What are you reading? – 17 March 2016

A weekly look over the shoulders of our scholar-reviewers

March 17, 2016
Books open on table

Sir David Bell, vice-chancellor, University of Reading, is reading Andrew O’Hagan’s The Illuminations (Faber, 2015). “O’Hagan has to be one of Britain’s most underrated novelists. His books unmask human frailties in sensitive and insightful ways. That is certainly the case in this novel, which weaves together a grandmother’s failing memories of a doomed 1960s love affair with her grandson’s searing experience of combat in Afghanistan. Brilliant writing combined with heartfelt emotion.”


Emily Brand, managing editor at Bodleian Library Publishing, is reading Charlotte Gordon’s Romantic Outlaws: The Extraordinary Lives of Mary Wollstonecraft and Mary Shelley (Hutchinson, 2015). “From heartbreak in revolutionary France to literary sparks at Lake Geneva, this compelling double biography does justice to both the passions and the pioneering minds of two of history’s most brilliant women. A mother and daughter who never met, but who both left a remarkable legacy in the worlds of literature and women’s studies, their entangled lives are here presented in elegant and accessible prose.”
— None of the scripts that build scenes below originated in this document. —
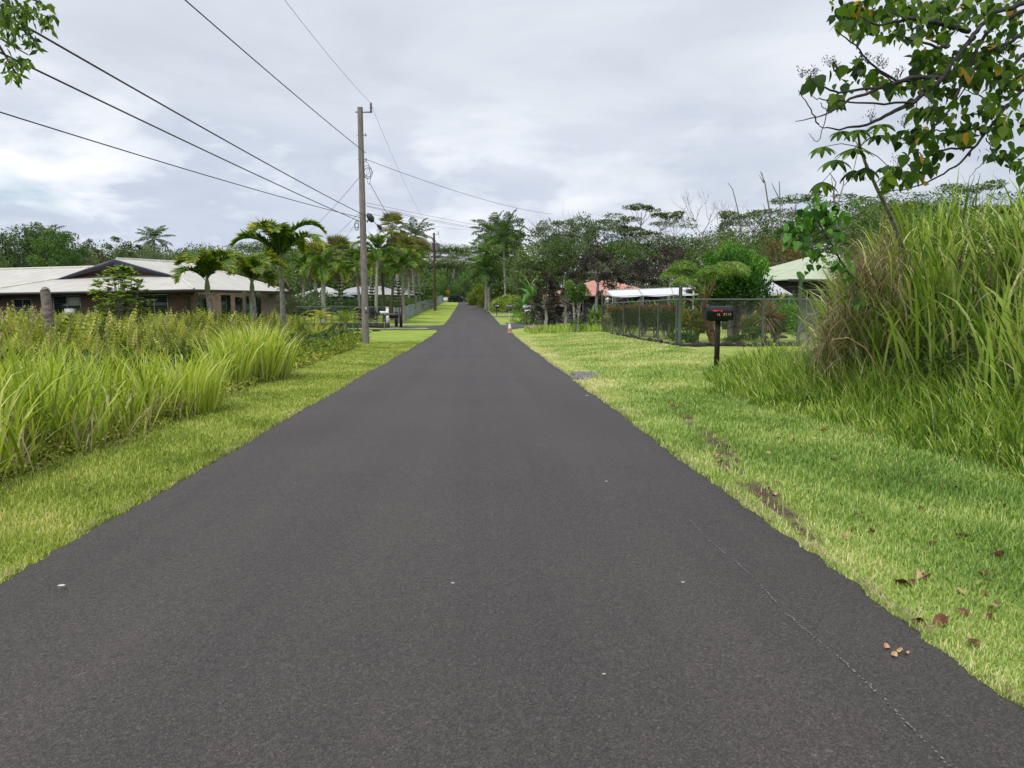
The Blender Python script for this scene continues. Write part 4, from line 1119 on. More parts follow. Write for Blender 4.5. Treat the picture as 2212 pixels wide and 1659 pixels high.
# front-slope planes: skirt of the wing and the main roof to the left
mr_ = 5.6; mz = E + SL * (mr_ + .7)
sheet(g, [(.7, -.7, E), (.7 - gy - .7, gy, zg), (RX - gr - (0), gy, zg), (RX - 7.2 + .0, -.7, E)])
obj('roof', g, M['roofA'], house)
g = G()
sheet(g, [(RX - 7.2 - .0, -.72, E - .02), (RX - gr, gy, zg - .02), (RX - .6, mr_, mz - .02), (-19.2, mr_, mz - .02), (-26.2, -.72, E - .02)])
r2 = obj('roof', g, M['roofA'], house); r2['label'] = 'main roof slope with widely spaced seams'
g = G()
sheet(g, [(.7, -.7, E), (.7, 9.6, E), (RX + 1.2, 8.0, RZ), (RX, gy - .6, RZ), (RX + gr + .6, gy - .6, RZ - SL * (gr + .6)), (.7 - gy - .7, gy, zg)])
sheet(g, [(RX, gy - .6, RZ), (RX + 1.2, 8, RZ), (-12.0, 8, mz), (RX - gr - .6, gy - .6, RZ - SL * (gr + .6))])
sheet(g, [(.7, 9.6, E), (-20, 9.6, E), (RX - 2, 8.0, RZ - .1), (RX + 1.2, 8.0, RZ)])
obj('roof', g, M['roofB'], house)['label'] = 'side slope of the gabled wing'
g = G(); sheet(g, [(-26.2, -.72, E), (-19.2, mr_, mz), (-26.2, 11.5, E)]); sheet(g, [(-19.2, mr_, mz), (RX, mr_, mz), (-8, 11.5, E), (-26.2, 11.5, E)])
obj('roof', g, M['roofB'], house)
g = G()
for s in (-1, 1):   # gable verge boards
    a = np.array([RX, gy - .66, RZ - .03]); bq = np.array([RX + s * (gr + .6), gy - .66, RZ - .03 - SL * (gr + .6)])
    V = [a, bq, bq - [0, 0, .10], a + [-s * .0, 0, -.36]]; V = [tuple(v) for v in V] + [(v[0], v[1] + .05, v[2]) for v in V]
    g.add(V, [[0, 1, 2, 3], [7, 6, 5, 4], [0, 4, 5, 1], [1, 5, 6, 2], [2, 6, 7, 3], [3, 7, 4, 0]])
obj('fascia', g, M['navy'], house)
g = G(); prism(g, [(RX - gr, zg - .02), (RX + gr, zg - .02), (RX, RZ - .12)], 'y', gy, gy + .1); obj('gable', g, M['block'], house)
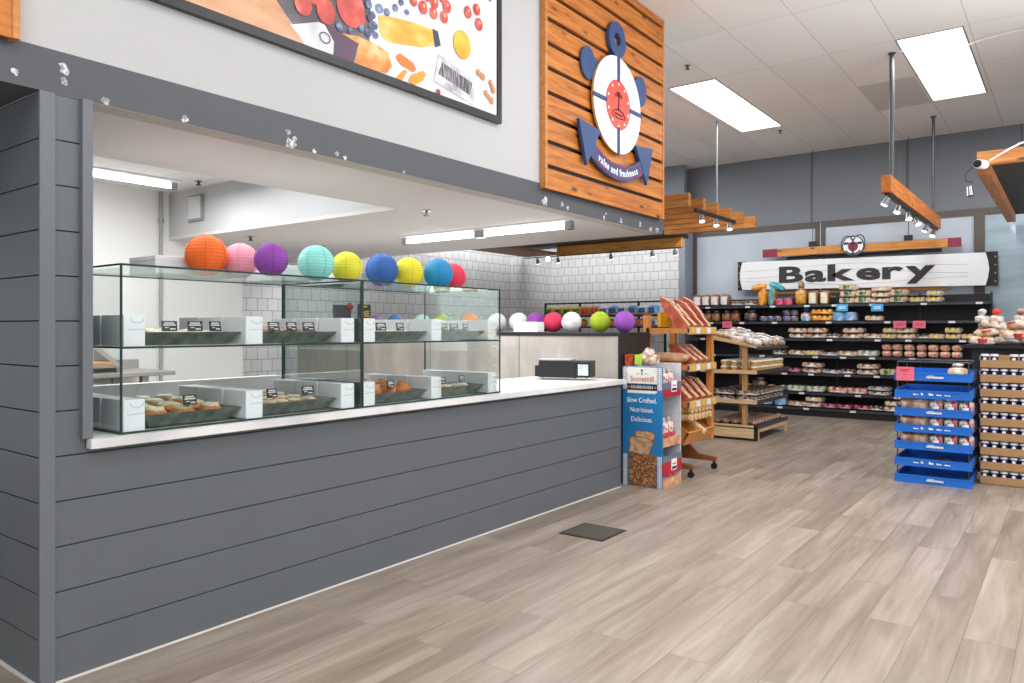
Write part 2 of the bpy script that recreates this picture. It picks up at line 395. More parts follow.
# end wall of kiosk (shiplap on the passage side)
def shiplap(mb, horiz_axis, a0, a1, fixed, sign, z0, z1, pitch=.179, th=.014, gap=.005):
    z = z0
    k = math.floor(z0/pitch)
    while True:
        lo = max(z0, k*pitch+gap/2); hi = min(z1, (k+1)*pitch-gap/2)
        if lo >= z1: break
        if hi > lo:
            if horiz_axis == 'Y': mb.box(fixed-(th if sign > 0 else 0), fixed+(0 if sign > 0 else th), a0, a1, lo, hi)
            else: mb.box(a0, a1, fixed-(th if sign > 0 else 0), fixed+(0 if sign > 0 else th), lo, hi)
        k += 1
b = MB().box(-8.0, FX-.03, 1.256, 1.32, 0, 2.82, 1)
shiplap(b, 'X', -8.0, FX-.007, 1.24, -1, 0, 2.33)
st(b.build('wall_left', [M_grey, M_groove], origin=(0,0,0), bevel=.0015))
# counter wall and the strip beside the opening
b = MB().box(FX-.1, FX-.014, 1.29, 5.9, 0, .915, 1).box(FX-.1, FX-.014, 1.29, 1.40, .915, 2.33, 1)
shiplap(b, 'Y', 1.29, 5.9, FX, 1, 0, .915)
shiplap(b, 'Y', 1.29, 1.403, FX, 1, .915, 2.33)
b.box(FX-.1, FX, 5.9, 5.915, 0, .915)
st(b.build('wall_counter', [M_grey, M_groove], origin=(0,0,0), bevel=.0015))
st(MB().box(FX-.006, FX+.006, 1.232, 1.29, 0, 2.33).build('trim_3', M_grey2, bevel=.003))
st(MB().box(FX-.1, FX+.022, 1.383, 1.424, .955, 2.33).build('trim_4', M_grey2, bevel=.002))
st(MB().box(FX, FX+.008, 1.29, 5.91, 0, .007).box(-8, FX, 1.228, 1.24, 0, .007).build('trim_5', plain('caulk', '#dedad6', .8)))
# behind-counter low wall + inner cladding of counter
# quartz worktop
b = MB()
b.box(-4.08, FX+.03, 1.42, 5.93, .919, .954)
b = MB().prism([(-4.08, 1.43), (FX-.1, 1.43), (FX-.1, 1.425), (FX+.001, 1.425), (FX+.001, 1.405), (FX+.048, 1.405), (FX+.048, 5.93), (-4.08, 5.93)], (0, 0, .915), X, Y, Z, .038)
ct = tag(b.build('countertop', M_quartz, bevel=.013), 'long white quartz countertop with rounded front edge on the grey shiplap counter', 'countertop')
tag(MB().box(-4.05, -3.97, 1.44, 2.9, .954, 1.11).build('splash_board', plain('white_board', '#f4f4f2', .45)), 'low white upstand board behind the left glass case on the countertop', 'board')
tag(MB().box(-4.05, -3.42, 1.45, 5.85, 0, .913).build('counter_cabinet', plain('cabinet_white', '#cfcfcc', .5)), 'white cabinet carcass under the quartz countertop behind the shiplap', 'cabinet')

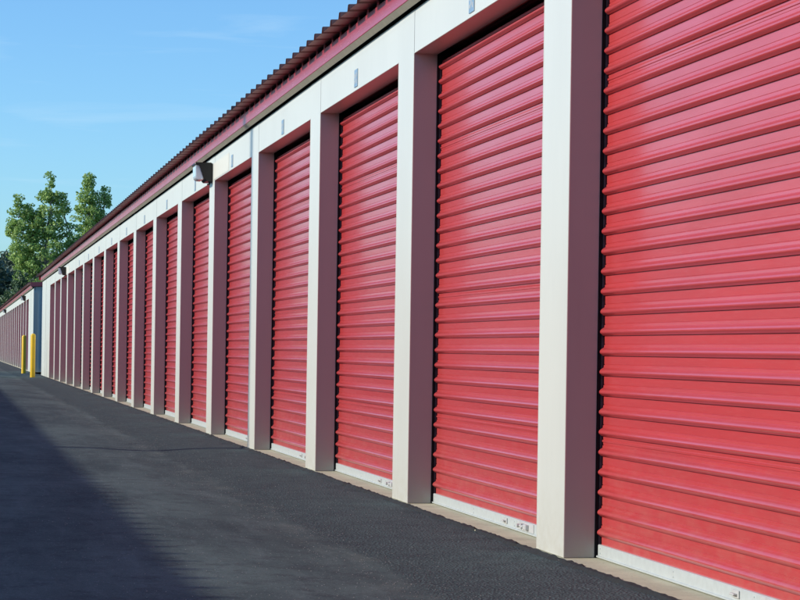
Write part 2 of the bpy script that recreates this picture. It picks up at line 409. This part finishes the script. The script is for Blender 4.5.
# eave pieces, one bay long ------------------------------------------
def eave_meshes():
    bm = bmesh.new()                # red fascia with returns and drip
    extr(bm, [(0.060, 2.649), (0.060, 2.742), (0.054, 2.742), (0.054, 2.652), (0.030, 2.652), (0.030, 2.6465), (0.0585, 2.6465)], 0.001, BAY - 0.001)
    k = 0.0
    for q in range(10):
        x = 0.02 + q * 0.3048
        extr(bm, [(0.0595, 2.7405), (0.0595, 2.772), (0.054, 2.772), (0.054, 2.7405)], x, x + 0.055)
    fas = mesh('fascia_panel', bm, TRIM_RED)
    bm = bmesh.new()
    extr(bm, [(0.057, 2.6455), (0.031, 2.622), (0.026, 2.622), (0.026, 2.6455)], 0.001, BAY - 0.001)
    tan = mesh('eave_trim', bm, TAN)
    bm = bmesh.new()
    box(bm, 0, BAY, -0.05, -0.035, 2.55, 2.775)
    box(bm, 0, BAY, -0.034, 0.045, 2.648, 2.662)
    box(bm, 0, BAY, -0.02, 0.040, 2.663, 2.768)
    clos = mesh('eave_closure', bm, BLACK)
    return fas, tan, clos
FASCIA, TRIM, CLOSURE = eave_meshes()
# roof sheet: 3 ribs (0.914 m), follows the slope, overhangs the eave
SLOPE = math.tan(R(3.2)); W = 0.9144; Y_EAVE = 0.165; Z_EAVE = 2.766
def roof_mesh(y_ridge=-4.6, w=W, n=3):
    bm = bmesh.new(); prof = []
    for q in range(n):
        x = q * 0.3048
        prof += [(x + 0.0, 0), (x + 0.105, 0), (x + 0.125, 0.034), (x + 0.160, 0.034), (x + 0.180, 0), ]
        if q == n - 1: prof += [(x + 0.3048, 0)]
    L = y_ridge - Y_EAVE
    def z(y): return Z_EAVE + (Y_EAVE - y) * SLOPE
    for off in (0.0, -0.0012):
        A = [bm.verts.new((x, Y_EAVE, z(Y_EAVE) + h + off)) for x, h in prof]
        B = [bm.verts.new((x, y_ridge, z(y_ridge) + h + off)) for x, h in prof]
        for i in range(len(prof) - 1): bm.faces.new((A[i], A[i + 1], B[i + 1], B[i]))
    return mesh('roof_panel', bm, ROOF)
ROOFM = roof_mesh()
bm = bmesh.new()
ZR = Z_EAVE + (Y_EAVE + 4.6) * SLOPE
extr(bm, [(-0.2, 0.045 - 0.2 * SLOPE), (0, 0.05), (0.2, 0.045 - 0.2 * SLOPE), (0.2, 0.04 - 0.2 * SLOPE), (0, 0.045), (-0.2, 0.04 - 0.2 * SLOPE)], 0, 1)
RIDGE = mesh('ridge_cap', bm, ROOF)

def wall_light():
    bm = bmesh.new()
    # dark housing: back box + hood, side outline as seen from the alley
    pts = [(0.0, 0.0), (0.0, 0.165), (0.015, 0.175), (0.165, 0.175), (0.170, 0.155), (0.125, 0.150), (0.075, 0.018), (0.060, 0.0)]
    extr(bm, pts, -0.15, 0.15)
    bmesh.ops.bevel(bm, geom=[e for e in bm.edges], offset=0.004, segments=1, affect='EDGES')
    hs = mesh('housing', bm, BRONZE)
    bm = bmesh.new()
    extr(bm, [(0.124, 0.149), (0.160, 0.149), (0.158, 0.040), (0.142, 0.016), (0.085, 0.012), (0.082, 0.022)], -0.128, 0.128)
    bmesh.ops.bevel(bm, geom=[e for e in bm.edges], offset=0.006, segments=2, affect='EDGES')
    ls = mesh('lens', bm, LENS)
    bm = bmesh.new(); cyl(bm, (-0.06, 0.02, -0.022), (-0.06, 0.02, 0.002), 0.010, 0.012, 12)
    cyl(bm, (-0.06, 0.03, -0.03), (-0.06, 0.03, -0.020), 0.014, 0.014, 12)
    sn = mesh('photocell', bm, GALV, True)
    bm = bmesh.new(); cyl(bm, (-0.151, 0.10, 0.02), (0.151, 0.10, 0.02), 0.006, 0.006, 8)
    hg = mesh('hinge_pin', bm, STEEL, True)
    return hs, ls, sn, hg
LIGHT = wall_light()
def place_light(x, label):
    e = link('wall_light', None, None, (x, 0.0015, 2.388), label, 'wall light', 'wall pack lights above the storage doors')
    link('housing', LIGHT[0], e); link('lens', LIGHT[1], e); link('photocell', LIGHT[2], e); link('hinge_pin', LIGHT[3], e)

slats_left = [290]
def building(x_near, doors, posts, blanks, x_far, label, y0=0.0, rot=0.0, detail=True, slat_doors=(), plates=True, patches=()):
    root = link('storage_building', None, None, (0, y0, 0), label, 'building')
    mid = (x_near + x_far) / 2
    if rot: root.location = (2 * mid if False else 0, y0, 0)
    # body: rear and end walls, ribbed steel
    bm = bmesh.new()
    zt = ZR - 0.02
    box(bm, x_near, x_far, -9.12, -9.06, 0.006, 2.70)
    link('rear_wall', mesh('rear_wall', bm, WHITE), root)
    for xa_, xb_ in ((x_near, x_near + 0.05), (x_far - 0.05, x_far)):
        bm = bmesh.new()
        pts = [(-0.0045, 0.006), (-0.0045, 2.655), (-4.53, ZR - 0.03), (-9.055, 2.655), (-9.055, 0.006)]
        extr(bm, pts, xa_ + 0.0012, xb_ - 0.0012)
        for q in range(29):
            yq = -0.16 - q * 0.305
            zz = 2.60 if True else 0
            extr(bm, [(yq, 0.01), (yq, zz), (yq - 0.05, zz), (yq - 0.05, 0.01)], (xa_ - 0.022) if xa_ == x_near else xb_ - 0.002, (xa_ + 0.002) if xa_ == x_near else xb_ + 0.022)
        link('end_wall', mesh('end_wall', bm, END_SHADE), root)
        bm = bmesh.new()            # rake trim, red
        s = -1 if xa_ == x_near else 1
        xo = xa_ if s < 0 else xb_
        for (ya, za), (yb, zb) in (((0.10, 2.665), (-4.6, ZR - 0.105)), ((-4.6, ZR - 0.105), (-9.3, 2.665))):
            extr(bm, [(ya, za), (ya, za + 0.13), (yb, zb + 0.13), (yb, zb)], min(xo, xo + s * 0.10), max(xo, xo + s * 0.10))
        link('rake_trim', mesh('rake_trim', bm, TRIM_RED), root)
    # inner dark partition right behind the fronts stops light leaking through
    bm = bmesh.new(); box(bm, x_near + 0.1, x_far - 0.1, -0.50, -0.47, 0.006, 2.64)
    link('partition', mesh('partition', bm, BLACK), root)
    for (a, b) in blanks:
        n = 1
        link('wall_panel', post_mesh(b - a, [ (b - a) * (q + 1) / (n + 1) for q in range(n)]), root, (a, 0, 0))
    for px in posts: link('post', POSTM, root, (px, 0, 0))
    for i, dx in enumerate(doors):
        link('header_panel', HEADER, root, (dx, 0, 0))
        d = link('roll_up_door', GUIDES, root, (dx, 0, 0))
        link('drum', DRUM, d)
        if i in slat_doors:
            for k in range(NSL):
                seam = k in ((5, 23) if i % 2 == 0 else (5, 13, 23))
                link('slat', SLAT_SEAM if seam else SLAT, d, (0, CURTAIN_Y, Z_BAR + k * PITCH))
        else:
            link('curtain', CURTAIN, d, (0, CURTAIN_Y, 0))
        link('bottom_bar', BARM, d)
        link('latch', LATCH, d); link('handle', HANDLE, d)
        if plates and dx < 45: link('number_plate', NPLATE, root, (dx + DW / 2 - 0.06, -0.0008, 2.404))
    x = x_near - 0.001
    while x < x_far - 0.01:
        L = min(BAY, x_far - x)
        for nm, me_ in (('fascia_panel', FASCIA), ('eave_trim', TRIM), ('eave_closure', CLOSURE)):
            o = link(nm, me_, root, (x, 0, 0))
            if L < BAY - 0.001: o.scale.x = L / BAY
        x += BAY
    n = int(math.ceil((x_far - x_near + 0.1) / W))
    for i in range(n):
        link('roof_panel', ROOFM, root, (x_near - 0.05 + i * W, 0, 0))
    # rear slope
    bm = bmesh.new()
    A = []
    v = [bm.verts.new(p) for p in ((x_near - 0.05, -4.6, ZR), (x_near - 0.05 + n * W, -4.6, ZR), (x_near - 0.05 + n * W, -9.36, Z_EAVE), (x_near - 0.05, -9.36, Z_EAVE))]
    bm.faces.new(v)
    for q in range(int(n * 3)):
        xx = x_near - 0.05 + q * 0.3048 + 0.14
        a = [bm.verts.new((xx + dx, yy_, zz_ + h)) for yy_, zz_ in ((-4.6, ZR), (-9.36, Z_EAVE)) for dx, h in ((-0.03, 0.001), (-0.017, 0.034), (0.017, 0.034), (0.03, 0.001))]
        for k in range(3): bm.faces.new((a[k], a[k + 1], a[k + 5], a[k + 4]))
    link('rear_roof', mesh('rear_roof', bm, ROOF), root)
    r = link('ridge_cap', RIDGE, root, (x_near - 0.05, -4.6, ZR)); r.scale.x = n * W
    return root

P = [X0 + i * BAY for i in range(-2, 17)]          # near corners of posts = far edge of each door
doors1 = [p - DW for p in P]                       # 19 doors
posts1 = [p for p in P[:-1]]
b1_near = doors1[0] - 4.9
building(b1_near, doors1, posts1, [(b1_near, doors1[0]), (P[-1], 62.3)], 62.3,
         'long white storage building with red roll-up doors filling the right side', slat_doors=range(1, 11))
xb = 69.43; doors2 = [74.0 + i * BAY for i in range(18)]
posts2 = [d + DW for d in doors2[:-1]]
building(xb, doors2, posts2, [(xb, 74.0), (doors2[-1] + DW, doors2[-1] + DW + 4.6)], doors2[-1] + DW + 4.6,
         'second storage building with red doors in the distance behind the yellow bollards', plates=False)

place_light(20.84, 'dark wall light with glass lens on the white header, nearest the camera')
place_light(49.0, 'small dark wall light near the far end of the long building')
place_light(77.6, 'tiny dark wall light on the distant building behind the bollards')
place_light(107.5, 'farthest wall light, at the left edge on the distant building')
bm = bmesh.new(); box(bm, 0, 1.15, 0.0, 0.0025, 0, 0.155, 0.0005)  # thin cream rectangle on the header beside a wall light
CP = mesh('cream_patch', bm, PATCH)
for x in (19.45, 47.6):
    link('cream_patch', CP, [o for o in COL.objects if o.name == 'storage_building'][0], (x, -0.0007, 2.395))

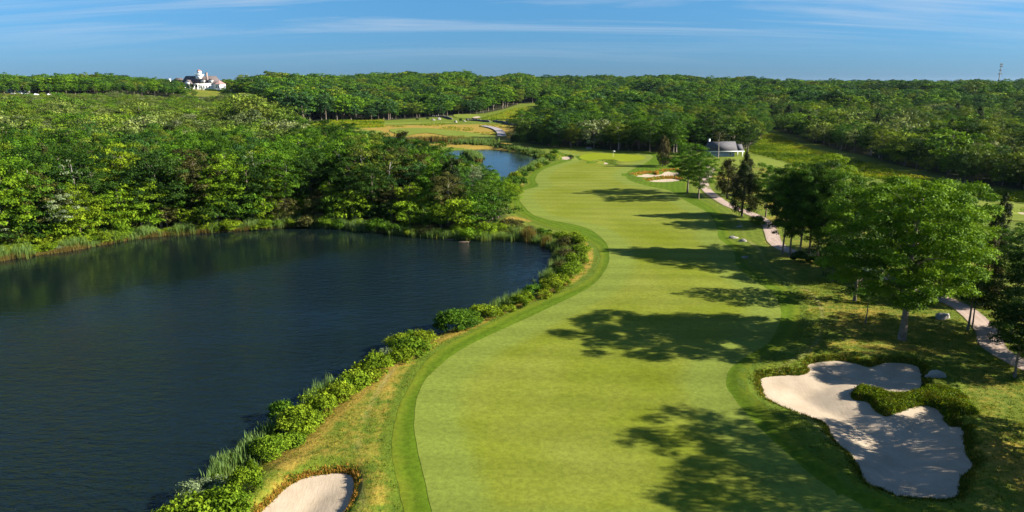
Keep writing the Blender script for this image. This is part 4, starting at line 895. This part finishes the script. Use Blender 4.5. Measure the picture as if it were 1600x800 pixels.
for i, (x_, y_) in enumerate(sorted(zip(fill_x, fill_y), key=lambda t: t[1])):
    pxx, pyy, _ = proj(x_, y_, 0.0); shrub(pxx, pyy, rng.uniform(.5, 1.4) * F / math.hypot(y_, CAM_H), [None, M_leaf_mid, M_leaf_oli, M_leaf_bri][rng.integers(4)], rng.uniform(.7, 1.5), f'low tangle between the near bank shrubs, {ordw(i + 1)} counting away', 'low growth along the near bank')
rx, ry, rt, rh = [], [], [], []
def reeds(pts, n, w, h, tint, z=ZW):
    x, y, u = along(pts, n, w, z); rx.append(x); ry.append(y); rh.append(h * rng.uniform(.75, 1.2, n) * (.8 + .3 * np.sin(u * 40))); rt.append(np.clip(rng.normal(tint, .12, n), 0, 1))
reeds([(-40, 408), (40, 399)], 260, .8, 1.9, .7); reeds([(100, 391), (160, 380), (220, 370), (300, 363), (380, 358), (455, 353)], 900, .7, 1.8, .68)
reeds([(100, 391.5), (160, 380.5), (220, 370.5), (300, 363.5), (380, 358.5), (455, 353.5)], 800, .35, 1.1, .12)
reeds([(0, 407.5), (50, 399.5), (100, 393), (160, 382), (220, 371.8), (300, 364.8), (380, 359.8), (460, 354)], 2200, .12, .8, .02); reeds([(470, 354), (540, 357), (600, 363.5)], 260, .12, .6, .05)
reeds([(440, 350), (457, 350)], 200, .8, 3.0, .35); reeds([(470, 352), (540, 356), (600, 362)], 650, .7, 1.9, .75); reeds([(620, 365), (690, 371), (740, 374)], 500, .6, 1.4, .62); reeds([(745, 374), (800, 374), (845, 379), (866, 386), (878, 397)], 420, .7, 1.4, .65)
reeds([(822, 375), (830, 376)], 170, .5, 2.2, .0); reeds([(852, 382), (858, 384)], 70, .4, 1.7, .05)
reeds([(800, 364), (852, 370), (884, 384), (890, 404)], 420, 1.0, 1.2, .6, 0); reeds([(880, 405), (868, 425), (852, 442)], 200, .6, 1.4, .7)
reeds([(828, 462), (800, 474), (765, 487)], 160, .4, 1.4, .75); reeds([(470, 640), (440, 665), (400, 690), (360, 722), (330, 750)], 60, .4, 1.1, .8); reeds([(520, 608), (480, 636)], 70, .5, 1.4, .8); reeds([(380, 718), (355, 740)], 50, .7, 1.2, .75)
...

Carina Buckley, instructional design manager, Southampton Solent University, is reading Simone de Beauvoir’s The Blood of Others (Penguin, 1986). “Blomart, middle-class bourgeois turned Resistance fighter, waits through the night in occupied Paris for his beloved Hélène to die, turning over his past, their relationship, and the part he has played in other people’s lives. Switching fluidly between first and third person, de Beauvoir examines how impossible it is to be truly free, and how that can be good.”


R. C. Richardson, emeritus professor of history, University of Winchester, is reading David Olusoga’s The World’s War (Head of Zeus, 2014). “A vivid account of how the imperial powers fighting the 1914‑18 war drew greedily on men from their colonies – and from China and America, too – for their military campaigns in Europe and in Africa. No less vividly presented is the associated damning record of racism and deliberate amnesia, witnessed for example in the case of a black American war hero who, on his return to the US, was stripped of his military uniform and died a pauper.”


Sharon Wheeler, visiting lecturer in journalism, Birmingham City University, is reading Tim Lane and Elliot Cartledge’s Chasing Shadows: The Life and Death of Peter Roebuck (Hardie Grant Books, 2015). “Peter Roebuck was a very unconventional cricketer – but one of the best-ever writers and commentators on the game. He was found dead in highly unusual circumstances amid equally highly controversial allegations of sexual abuse. The authors have spoken to a range of friends and family, but perhaps inevitably can’t provide closure for this desperately sad story about a complex man.”